Sarvady sees land deeds, smart contracts and collateral documentation as a logical blockchain/bank entry points. "Blockchain uses need not involve currency exchange, which is a concept I believe is still not grasped by many."
Perhaps the biggest industry indicator of blockchain's relevance is the R3 Consortium. Founded in 2014, the consortium, comprised of more than 40 financial institutions worldwide, is a research and development movement focused on blockchain usage in the financial system.
Mica explained that the consortium is taking steps to develop blockchain applications and platforms that could be used where current databases and information/transaction networks are employed within a controlled, regulated space.
"This would potentially allow for the attractive, public shared ledger aspects of blockchain, while limiting users to say, bank customers and stakeholders," said Mica. "An important aspect of their intent is that they actively separate themselves from several current cryptocurrency platforms such as Bitcoin."
Blockchain Regulation
As a concept, blockchain is slowly gaining industry support.
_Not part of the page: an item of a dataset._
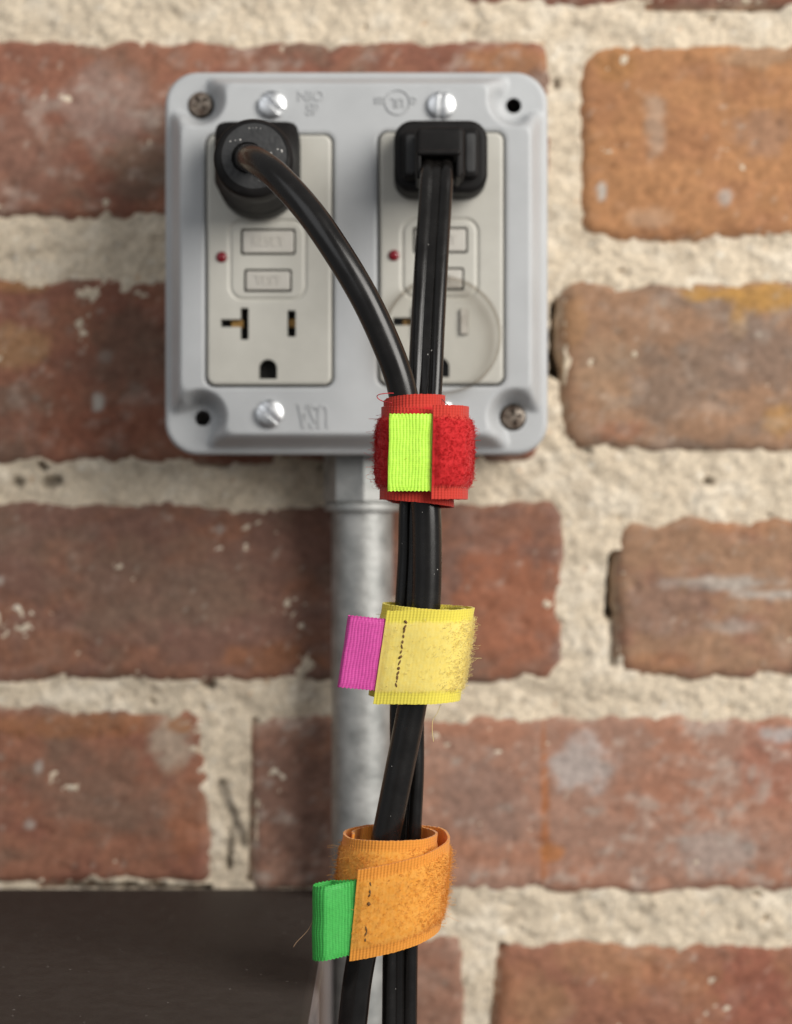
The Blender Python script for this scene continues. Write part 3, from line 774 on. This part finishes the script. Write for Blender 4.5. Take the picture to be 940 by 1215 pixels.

But aside from industry acceptance, blockchain will require unilateral government regulations.
"Around the world central banks and government agencies are actively working on ways both regulate and utilize blockchain technologies," said Mica. "The Commodity Futures Trading Commission (CFTC) has been out front on this and could be a window of how other agencies would approach blockchain."
In January 2015, CFTC Commissioner Christopher Giancarlo stated during a public technology hearing: "Open ledgers may also make possible new 'smart' securities and derivatives that will revolutionize operational and transactional efficiency. They may help reduce some of the enormous cost of the increased financial system infrastructure required by new laws and regulations, including Dodd-Frank." He continued, "Enormous resources are being invested in developing the distributed open ledger known as the blockchain. Regulators must cultivate and embrace new technology such as the blockchain and not stifle innovation."
In the U.S., each state has varying levels of interest in blockchain. To this end, Mica said an interesting paradigm is developing. The government is simultaneously learning to use the technology while determining how to regulate it.
"This creates tremendous opportunity for credit unions to help create regulations from the ground up," said Mica. "If we sit back and wait, it will likely be a matter of working to amend laws and regulations created with the influence of others, namely banks."
On Sarvady's radar is the Federal Reserve's Faster Payments Initiative. A request for proposal (RFP) has been issued calling for solutions moving forward the speed and efficiency of the U.S. payments system, he noted.
"It would be a bold move, but given the lead time required to implement changes to the payment system, there's also risk to selecting a solution that could wind up behind the curve before it goes live," said Sarvady.
Will Credit Unions Push Blockchain?
Whereas credit unions have been early adopters in certain forms of technology, to date CU executives are seemingly taking a wait and see approach with blockchain. Mica said this methodology is flawed. The time to act, he said, is now.
"I have not seen significant movement on blockchain among credit unions or the NCUA," said Mica. "This is unfortunate because blockchains have the ability to move information and process transactions extremely fast with (so far) unprecedented levels of security, all while reducing cost and increasing transparency. This makes it a technology that, by design, is uniquely aligned with credit union and cooperative principles."